THE IDEAS FOUNDRY – art as business

Rod Dungate speaks with Joe Harmston Chief Executive of an innovative new-writing company THE IDEAS FOUNDRY. What’s innovative about it? ‘It’s a business’ says Harmston.‘The trouble in the theatre is everybody is so old-fashioned,’ Joe Harmston informs me with his characteristic vigour. He may well think so. Harmston has a string of directorial credits behind him (including directing Harold Pinter in one of Pinter’s plays) and is now one of the main driving forces behind THE IDEAS FOUNDRY. THE IDEAS FOUNDRY aims to mount new work for theatre . . . so? ‘We’re giving strong attention to the business side,’ Harmston says. ‘We’re an exciting company, there isn’t another like us in the UK.’

Harmston explains that the company builds up a portfolio of plays (plays and musicals). The only criterion for inclusion is that they have to be good. ‘People keep saying to us ‘How can you operate when you don’t have an artistic policy?’ We do have an artistic policy plays have to be good.’ This releases the company from the straitjacket of tick boxes imposed in the subsidised sector by major funders.

The principle is the deceptively simple. ‘What we had to do was realise that there is value in our portfolio.’ The portfolio he speaks of is a group of plays, some of them are virtually ready for production, others still very much in development. Investors in THE IDEAS FOUNDRY invest in the portfolio not in individual plays.

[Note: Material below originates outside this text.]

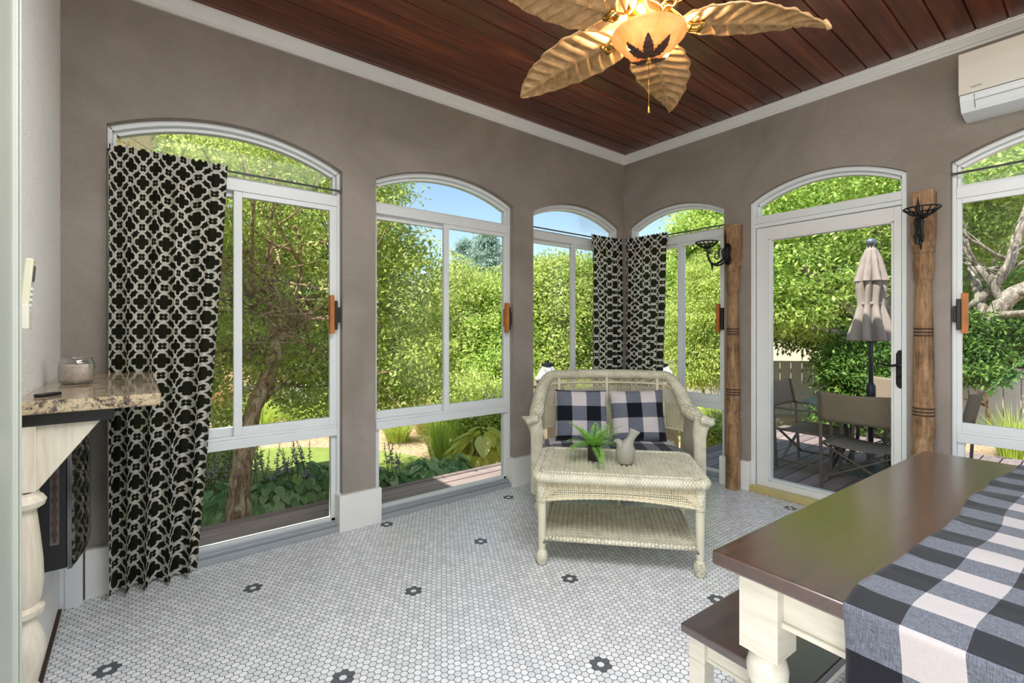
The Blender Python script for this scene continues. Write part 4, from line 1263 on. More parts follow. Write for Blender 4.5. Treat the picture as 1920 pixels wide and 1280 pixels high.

Clearly a producing company aims to make profits, but then there are further levels. Plays are made into films (sometimes), merchandising yes, obviously T shirts but what about downloadable ring tones from musicals? Moreover, if a play is a hit transferring to the West End then going on tour, an additional commission to the same writer increases the value of the portfolio.

Harmston continues ever enthused by his theme; ‘The businessmen we talk to are very canny people. Their view is that we know our business, what they want to know is how we’re going to use their money to make them more money.’ Do I hear the word EXPLOITATION in the air? The IDEAS FOUNDRY makes an agreement with its writers to link the writer into the company. The company then develops their work and aims to make partnerships with producing theatres (yes, they give them money) to mount the play. The company then promotes the work to explore further productions, productions in different mediums and other marketing opportunities. If the play succeeds, the writer makes money (the company hold it as a guiding principle to treat writers fairly), the partnering theatre receives help and makes money, THE IDEAS FOUNDRY makes money. This money is further invested in the company and eventually a return is made to the investors, with profits. Not too difficult to see then, this is theatre as a business not as a charity.

The IDEAS FOUNDRY aims to mount three musicals and five plays a year. I put it to Harmston that that’s a lot of money. Has he done it? ‘We’re well on the way . . . But we never say no to anyone who wants to invest.’

Harmston and his colleagues have spent much of the time since April raising the capital. But as we spoke (September) I’m assured ‘We’re now going to start doing things.’

I asked about the sort of plays THE IDEAS FOUNDRY is looking for. ‘We want plays that have energy. We read too many plays that don’t work theatrically. Too many writers don’t seem to understand that the energy in plays comes from people wrestling with problems. We’re not fixed on any particular style in our portfolio we have musicals and straight plays. They range from the light comedy to the iconoclastic. The play must work well in its own terms but essentially I don’t care what those terms are.’ Harmston firmly establishes, though, that THE IDEAS FOUNDRY wouldn’t take on plays that promote unacceptable ideas.

Writers wishing to submit plays should first of all visit the website ( for details. They’ll be asked to submit details of the play; if THE IDEAS FOUNDRY like the sound of it they’ll be invited to submit the play with a small fee to cover reading costs (25 gbp at this time.) But for that the writer will receive two written reports.

In any one year the company aims to take in about a hundred ideas or scripts for development. This sounds like a lot, but as Harmston points out, ‘The key is numbers bloody hard work for us, but it’s the key to ensure quality at the end.’ Of all the work they initially start developing Harmston assumes three quarters won’t make it the full distance. Harmston’s image is of the company as a funnel; and they’ll be fussy about what goes in at the top and even more fussy about what comes out. As the company matures, the aim is to have some twenty-five plays and musicals in the late stages of development.

It’s worthwhile also noting that ideas are welcome from across the world THE IDEAS FOUNDRY is already working on a French musical: the aim is to produce that initially in France. (IDEAS FOUNDRY Chair is Robert Cogo-Fawcett, Managing Director of Clear Channel Europe.)

THE IDEAS FOUNDRY is certainly an exciting idea. When Harmston initially floated it many people said he’d never do it. But the entrepreneurial IDEAS FOUNDRY team is well on the way to proving those people wrong. Has the team indeed created a rare ‘win-win’ situation? Time will tell, but the company’s ability to bring on major investors from the ultra-tough world of business investment is the clearest proof that its principles are sound. Add to this the company’s energy and will-power and we might see an innovative, new force entering our artistic ring.